* [The exercise]: Your output must consist solely of the lines from the "Write a Blender" line through the "from mathutils import Matrix, Vector" line, exactly as written, without images.

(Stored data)
(begin)
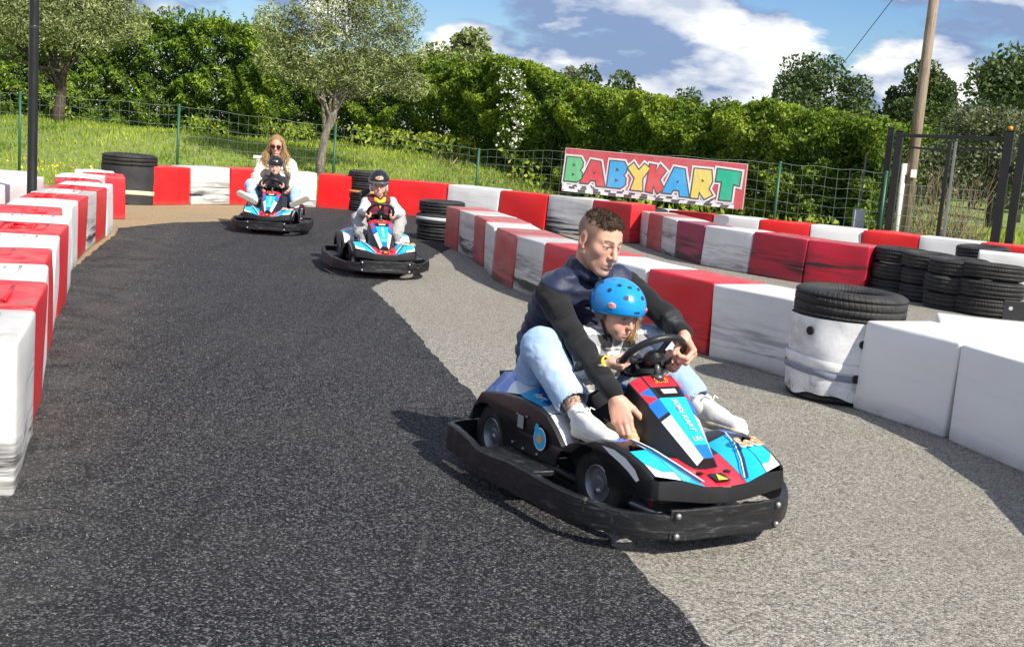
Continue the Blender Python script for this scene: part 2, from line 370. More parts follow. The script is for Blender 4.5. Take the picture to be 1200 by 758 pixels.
# left row, from the camera outwards
LW=[(-1.62,3.72),(-1.86,4.42),(-2.09,5.07),(-2.35,5.74),(-2.60,6.42),(-2.84,7.11),(-3.06,7.80),(-3.32,8.52),(-3.60,9.24),(-3.82,9.98),(-4.03,10.72),(-4.20,11.42),(-4.37,12.16),(-4.56,12.92),(-4.86,13.66),(-5.06,14.36),(-5.33,15.12),(-5.6,15.8)]
for i in range(len(LW)-1):
    wht=i%2==0; off=Vector((0,0,0))
    a,b=LW[i],LW[i+1]
    if i==7: a=(a[0]-.07,a[1]); b=(b[0]-.07,b[1])
    if i in(13,14): a=(a[0]-.12,a[1]); b=(b[0]-.12,b[1])
    if i==15: a=(a[0]+.12,a[1]+.05); b=(b[0]+.10,b[1]+.05)
    m=(bm_brush if i==0 else bm_wht[2] if i==10 else bm_wht[0]) if wht else bm_red[0]
    look=('grey scuffed white' if i==0 else 'dirty white' if i==10 else 'white') if wht else 'glossy red'
    block(a,b,1,m,f'{look} block, {ORD[i]} from the near end of the left row' if i<16 else 'white plastic barrier block at the far end of the left row beside the wrapped tyres','blocks of the left barrier row',Hh=.53,D=.50,emboss=True)
# white blocks on the sand, left of the lamp post
for k,(a,b) in enumerate([((-5.12,11.3),(-5.22,12.3)),((-5.26,12.34),(-5.5,13.3)),((-5.6,13.34),(-5.95,14.2))]):
    block(a,b,1,bm_wht[0],['nearest','middle','farthest'][k]+' plain white block standing on the sand left of the black lamp post','white blocks on the sand',Hh=.52,D=.9)
# back wall
BW=[(-5.47,17.15),(-5.12,17.86),(-4.66,18.50),(-4.12,19.12),(-3.44,19.42),(-2.80,19.42)]
for i in range(5):
    wht=i in(1,3)
    block(BW[i],BW[i+1],1,bm_wht[2] if i==1 else bm_wht[1] if wht else bm_brt,
      ['bright red block at the left end of the back wall, beside the wrapped tyres','white block with a black rubbed patch in the left part of the back wall','red block of the back wall just left of the woman','white block of the back wall hidden behind the woman','bright red block of the back wall right of the woman'][i],'blocks of the back wall',Hh=.575,D=.5)
BX=[(-2.25,19.22),(-1.24,19.02),(-.37,18.62),(.40,18.12),(1.08,17.62),(1.62,16.95)]
LB=['red block of the back wall behind the boy in the black helmet','white block of the back wall behind the tyre stack with the white band','clean red block of the back wall above the chicane row','white black-banded block of the back wall left of the man\'s head','dark red back wall block right behind the man\'s head']
for i in range(5):
    block(BX[i],BX[i+1],1,[bm_brt,bm_wht[1],bm_brt,bm_wht[2],bm_red[1]][i],LB[i],'blocks of the back wall',Hh=.575,D=.5)
BY=[(1.72,18.25),(2.28,17.95),(2.90,17.50),(3.52,17.08),(4.18,16.70),(4.84,16.36),(5.50,15.92),(6.15,15.46),(6.72,15.05),(7.35,14.6)]
for i in range(9):
    wht=i%2==0
    if i==0: lb='white block at the left end of the row below the banner'
    elif i==8: lb='white block at the right end of the row in front of the gate'
    else: lb=('white' if wht else 'red')+f' block, {ORD[i]} from the left in the row below the banner and fence'
    block(BY[i],BY[i+1],1,bm_wht[0] if wht else bm_brt,lb,'blocks of the row below the banner',Hh=.5)
# chicane row
CH=[(-.92,14.25),(-.71,13.62),(-.51,12.80),(-.35,12.05),(-.24,11.20),(-.02,10.43),(.22,9.78),(.56,9.02),(.93,8.22),(1.32,7.64),(1.73,7.02)]
cm=[bm_fade[0],bm_wht[2],bm_fade[0],bm_wht[1],bm_fade[0],bm_wht[2],bm_red[1],bm_wht[1],bm_red[1],bm_wht[1]]
cl=['faded red','white block rubbed black low down,','faded red','narrow grey-white','pale streaked red','white block with black streaks,','dull red','white','deep red','clean-topped white']
for i in range(10):
    nm='faded red block at the far end of the middle row beside the banded tyres' if i==0 else (cl[i]+('' if 'block' in cl[i] else ' block,')+f' {ORD[i]} from the far end of the middle row')
    block(CH[i],CH[i+1],1,cm[i],nm,'blocks of the middle row',Hh=.5,D=.5)
# right-hand white blocks
RW=[(1.92,6.28),(2.24,5.70),(2.40,5.06),(2.43,4.38),(2.33,3.7)]  # unseen end blocks bent inward so their shadow darkens the right edge
for i in range(4):
    block(RW[i],RW[i+1],1,bm_wht[0],['plain white block right of the wrapped tyre stack','second plain white block right of the wrapped tyre stack','white block beyond the right edge, third from the wrapped tyres','unseen white block nearest the camera on the right, placed for its shadow'][i],'plain white blocks on the right',Hh=.5,D=.5)
for k,(a,b) in enumerate([((2.38,6.42),(3.08,6.20)),((3.10,6.20),(3.8,5.95)),((3.82,5.95),(4.5,5.7))]):
    block(a,b,1,bm_wht[0],['white block lying behind the wrapped tyre stack, left of its row','white block at the right edge, behind the plain white blocks','white block past the right edge behind the plain white blocks'][k],'white blocks behind the wrapped tyres',Hh=.5,D=.5)
# second chicane
C2=[(1.78,17.1),(1.83,16.55),(1.95,15.86),(2.07,15.22),(2.29,14.38),(2.76,13.72),(3.26,13.08),(3.85,12.66)]
m2=[bm_wht[2],bm_fade[0],bm_wht[2],bm_fade[1],bm_wht[1],bm_red[2],bm_red[2]]
l2=['blackened white','dull red','loop-marked white block,','purplish red','black-streaked white block,','black-footed red block,','dark-smeared red block,']
for i in range(7):
    nm=l2[i]+('' if 'block' in l2[i] else ' block,')+(f' {ORD[i]} from the far end of the right row' if i else ' at the far end of the right row')
    block(C2[i],C2[i+1],1,m2[i],nm,'blocks of the right row',Hh=.5,D=.5)
block((5.35,13.45),(6.2,13.1),1,bm_wht[1],'pale grey block behind the lone tyre at the right edge','grey blocks at the right edge',Hh=.5)
block((5.35,11.55),(6.1,11.3),1,bm_wht[1],'pale grey block right of the tyre stacks at the right edge','grey blocks at the right edge',Hh=.5)
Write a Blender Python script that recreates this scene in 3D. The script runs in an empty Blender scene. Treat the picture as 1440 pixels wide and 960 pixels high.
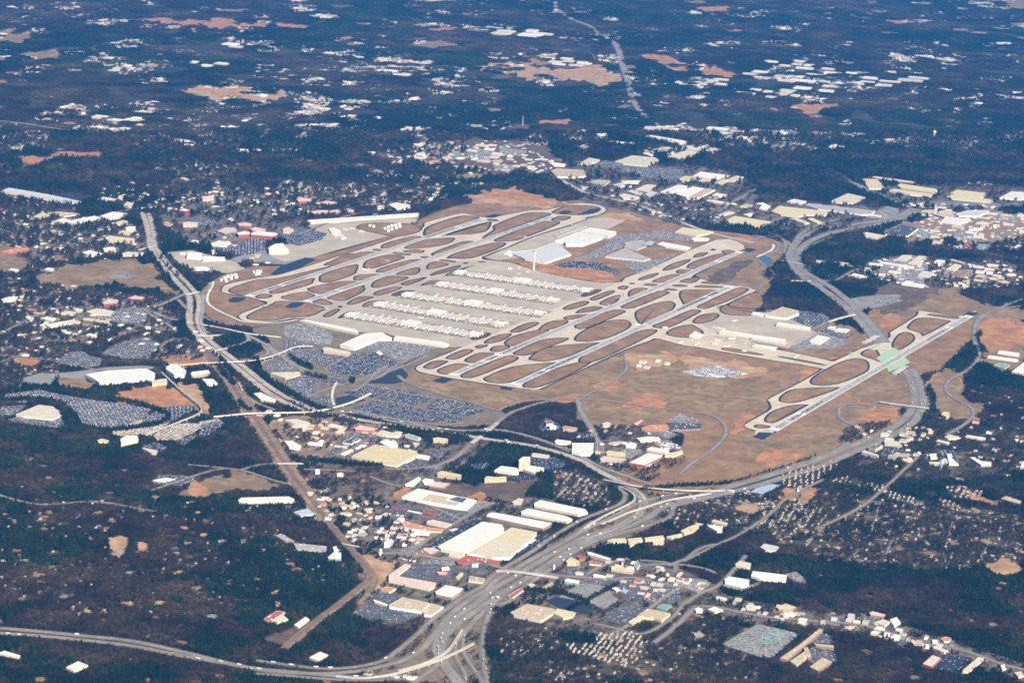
import bpy, bmesh, math, random
import numpy as np
from mathutils import Matrix, Vector

# ------------------------------------------------------------------ camera, light, exposure
SC = bpy.context.scene
CAMP = np.array([-12307.4, -5506.2, 3058.66])
YAW, PITCH, ROLL, FPX = 0.451979, 0.236146, 0.0479115, 3716.35
cy, sy, cp, sp = math.cos(YAW), math.sin(YAW), math.cos(PITCH), math.sin(PITCH)
_f = np.array([cp*cy, cp*sy, -sp]); _r0 = np.array([sy, -cy, 0.]); _u0 = np.cross(_r0, _f)
_r = _r0*math.cos(ROLL)+_u0*math.sin(ROLL); _u = -_r0*math.sin(ROLL)+_u0*math.cos(ROLL)
cd = bpy.data.cameras.new('camera'); cam = bpy.data.objects.new('camera', cd); SC.collection.objects.link(cam)
cam.matrix_world = Matrix(((_r[0], _u[0], -_f[0], CAMP[0]), (_r[1], _u[1], -_f[1], CAMP[1]), (_r[2], _u[2], -_f[2], CAMP[2]), (0, 0, 0, 1)))
cd.sensor_width = 36; cd.sensor_fit = 'HORIZONTAL'; cd.lens = FPX/1440*36
cd.clip_start = 10; cd.clip_end = 200000
cd.dof.use_dof = True; cd.dof.focus_distance = 13500; cd.dof.aperture_fstop = 0.011
SC.camera = cam
SUN_AZ, SUN_EL = math.radians(212), math.radians(33)
w = bpy.data.worlds.new("World"); SC.world = w; w.use_nodes = True
nt = w.node_tree; bg = nt.nodes['Background']
sky = nt.nodes.new('ShaderNodeTexSky'); sky.sky_type = 'NISHITA'; sky.sun_disc = False
sky.sun_elevation = SUN_EL; sky.sun_rotation = SUN_AZ
nt.links.new(sky.outputs[0], bg.inputs[0]); bg.inputs[1].default_value = 0.07
sd = bpy.data.lights.new('sun', 'SUN'); sd.energy = 5.0; sd.angle = math.radians(0.5); sd.color = (1.0, 0.88, 0.70)
sun = bpy.data.objects.new('sun', sd); SC.collection.objects.link(sun)
tosun = Vector((math.sin(SUN_AZ)*math.cos(SUN_EL), math.cos(SUN_AZ)*math.cos(SUN_EL), math.sin(SUN_EL)))
sun.rotation_euler = tosun.to_track_quat('Z', 'Y').to_euler()
SC.view_settings.view_transform = 'Standard'; SC.view_settings.look = 'None'
SC.view_settings.exposure = 1.08; SC.view_settings.gamma = 1.0
SC.cycles.max_bounces = 4; SC.cycles.diffuse_bounces = 2; SC.cycles.volume_bounces = 0
SC.cycles.transparent_max_bounces = 4; SC.cycles.use_denoising = False
SC.cycles.use_adaptive_sampling = False
HAZE_D = 1.75e-5; HAZE_C = (0.05, 0.36, 1.0); HAZE_G = 0.2

# ------------------------------------------------------------------ mapping, parsing
rng = np.random.default_rng(7); random.seed(7)
def gw(px, py, z=0.0):
    px = np.asarray(px, float); py = np.asarray(py, float)
    d = _f*FPX + _r*(px[..., None]-720) + _u*(480-py[..., None])
    t = (z-CAMP[2])/d[..., 2]
    return CAMP[:2]+d[..., :2]*t[..., None]
def proj(x, y, z=0.0):
    X = np.stack([np.asarray(x, float)-CAMP[0], np.asarray(y, float)-CAMP[1], np.zeros_like(np.asarray(x, float))+z-CAMP[2]], -1)
    q = X@_f
    return 720+FPX*(X@_r)/q, 480-FPX*(X@_u)/q
def P(s, fr=(0, 0, 1)):
    ox, oy, k = fr
    return [(ox+float(a.split(',')[0])/k, oy+float(a.split(',')[1])/k) for a in s.split()]
def smooth(pts, n=5, closed=True):
    p = np.array(pts, float); m = len(p); out = []
    for i in range(m if closed else m-1):
        if closed: a, b, c, d = p[(i-1) % m], p[i], p[(i+1) % m], p[(i+2) % m]
        else: a, b, c, d = p[max(i-1, 0)], p[i], p[i+1], p[min(i+2, m-1)]
        for k in range(n):
            t = k/n
            out.append(0.5*((2*b)+(c-a)*t+(2*a-5*b+4*c-d)*t*t+(3*b-a-3*c+d)*t**3))
    if not closed: out.append(p[-1])
    return np.array(out)
# land-cover lookup used only to decide where woods may stand
MW, MH = 1600, 1100; MO = 80
CLS = np.ones((MH, MW), np.uint8)          # 1 = mixed wood
def paint(pts, v):
    p = np.array(pts, float)+MO
    x0, x1 = int(max(0, p[:, 0].min())), int(min(MW-1, p[:, 0].max()+1)); y0, y1 = int(max(0, p[:, 1].min())), int(min(MH-1, p[:, 1].max()+1))
    if x1 <= x0 or y1 <= y0: return
    X, Y = np.meshgrid(np.arange(x0, x1+1)+.5, np.arange(y0, y1+1)+.5); ins = np.zeros(X.shape, bool)
    q = np.roll(p, -1, 0)
    for (ax, ay), (bx, by) in zip(p, q):
        if ay == by: continue
        c = (ay > Y) != (by > Y)
        ins ^= c & (X < (bx-ax)*(Y-ay)/(by-ay)+ax)
    CLS[y0:y1+1, x0:x1+1][ins] = v
def cls(px, py):
    ix = np.clip((px+MO).astype(int), 0, MW-1); iy = np.clip((py+MO).astype(int), 0, MH-1)
    return CLS[iy, ix]
def inpoly(x, y, poly):
    ins = np.zeros(np.shape(x), bool); p = np.asarray(poly, float); q = np.roll(p, -1, 0)
    for (ax, ay), (bx, by) in zip(p, q):
        if ay == by: continue
        ins ^= ((ay > y) != (by > y)) & (x < (bx-ax)*(y-ay)/(by-ay)+ax)
    return ins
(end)
* [Output of the exercise]:
Write a Blender Python script that recreates this scene in 3D. The script runs in an empty Blender scene. Treat the picture as 1440 pixels wide and 960 pixels high.
import bpy, bmesh, math, random
import numpy as np
from mathutils import Matrix, Vector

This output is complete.